Output exactly the lines from the first one down to the line containing "sc.camera = cam", inclusive.
>>>>>
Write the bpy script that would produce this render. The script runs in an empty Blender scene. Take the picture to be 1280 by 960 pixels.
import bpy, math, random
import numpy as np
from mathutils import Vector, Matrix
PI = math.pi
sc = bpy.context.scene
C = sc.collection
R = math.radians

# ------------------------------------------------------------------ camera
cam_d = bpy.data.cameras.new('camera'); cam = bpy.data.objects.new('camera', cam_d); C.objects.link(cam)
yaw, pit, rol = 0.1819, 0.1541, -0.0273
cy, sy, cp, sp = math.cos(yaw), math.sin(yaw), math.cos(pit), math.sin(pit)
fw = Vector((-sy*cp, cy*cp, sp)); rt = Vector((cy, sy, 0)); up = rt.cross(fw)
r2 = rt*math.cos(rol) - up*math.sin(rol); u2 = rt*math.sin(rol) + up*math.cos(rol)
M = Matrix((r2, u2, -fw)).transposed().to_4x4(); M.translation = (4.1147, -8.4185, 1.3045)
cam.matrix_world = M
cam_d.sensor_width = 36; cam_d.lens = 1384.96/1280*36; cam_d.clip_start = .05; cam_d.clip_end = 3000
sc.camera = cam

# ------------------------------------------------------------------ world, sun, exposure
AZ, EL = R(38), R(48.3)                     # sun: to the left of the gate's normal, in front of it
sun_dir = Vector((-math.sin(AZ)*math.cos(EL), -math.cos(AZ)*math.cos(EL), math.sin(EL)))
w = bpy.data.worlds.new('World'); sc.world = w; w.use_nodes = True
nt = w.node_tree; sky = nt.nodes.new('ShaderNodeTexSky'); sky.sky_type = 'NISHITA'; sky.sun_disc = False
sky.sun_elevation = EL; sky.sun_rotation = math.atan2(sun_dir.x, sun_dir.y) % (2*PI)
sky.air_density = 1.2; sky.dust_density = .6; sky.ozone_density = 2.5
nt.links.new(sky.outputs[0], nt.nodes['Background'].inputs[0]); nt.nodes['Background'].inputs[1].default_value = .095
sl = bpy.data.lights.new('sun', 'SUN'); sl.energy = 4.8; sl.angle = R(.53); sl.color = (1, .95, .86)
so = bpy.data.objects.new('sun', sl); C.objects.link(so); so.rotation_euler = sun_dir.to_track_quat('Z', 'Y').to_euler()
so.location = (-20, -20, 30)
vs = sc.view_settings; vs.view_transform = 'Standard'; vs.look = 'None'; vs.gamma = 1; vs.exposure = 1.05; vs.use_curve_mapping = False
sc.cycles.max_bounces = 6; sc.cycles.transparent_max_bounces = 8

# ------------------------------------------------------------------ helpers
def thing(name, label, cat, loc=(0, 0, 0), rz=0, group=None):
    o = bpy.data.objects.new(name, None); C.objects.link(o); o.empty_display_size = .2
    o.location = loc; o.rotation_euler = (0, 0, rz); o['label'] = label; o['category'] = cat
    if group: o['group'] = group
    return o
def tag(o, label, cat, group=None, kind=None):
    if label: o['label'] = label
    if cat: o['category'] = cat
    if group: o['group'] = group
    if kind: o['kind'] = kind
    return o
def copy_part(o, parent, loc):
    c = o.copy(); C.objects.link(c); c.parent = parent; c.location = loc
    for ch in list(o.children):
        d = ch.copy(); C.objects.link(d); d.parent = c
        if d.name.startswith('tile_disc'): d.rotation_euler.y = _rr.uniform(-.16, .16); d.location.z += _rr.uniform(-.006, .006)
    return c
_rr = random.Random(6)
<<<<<
# Task output:
Write the bpy script that would produce this render. The script runs in an empty Blender scene. Take the picture to be 1280 by 960 pixels.
import bpy, math, random
import numpy as np
from mathutils import Vector, Matrix
PI = math.pi
sc = bpy.context.scene
C = sc.collection
R = math.radians

# ------------------------------------------------------------------ camera
cam_d = bpy.data.cameras.new('camera'); cam = bpy.data.objects.new('camera', cam_d); C.objects.link(cam)
yaw, pit, rol = 0.1819, 0.1541, -0.0273
cy, sy, cp, sp = math.cos(yaw), math.sin(yaw), math.cos(pit), math.sin(pit)
fw = Vector((-sy*cp, cy*cp, sp)); rt = Vector((cy, sy, 0)); up = rt.cross(fw)
r2 = rt*math.cos(rol) - up*math.sin(rol); u2 = rt*math.sin(rol) + up*math.cos(rol)
M = Matrix((r2, u2, -fw)).transposed().to_4x4(); M.translation = (4.1147, -8.4185, 1.3045)
cam.matrix_world = M
cam_d.sensor_width = 36; cam_d.lens = 1384.96/1280*36; cam_d.clip_start = .05; cam_d.clip_end = 3000
sc.camera = cam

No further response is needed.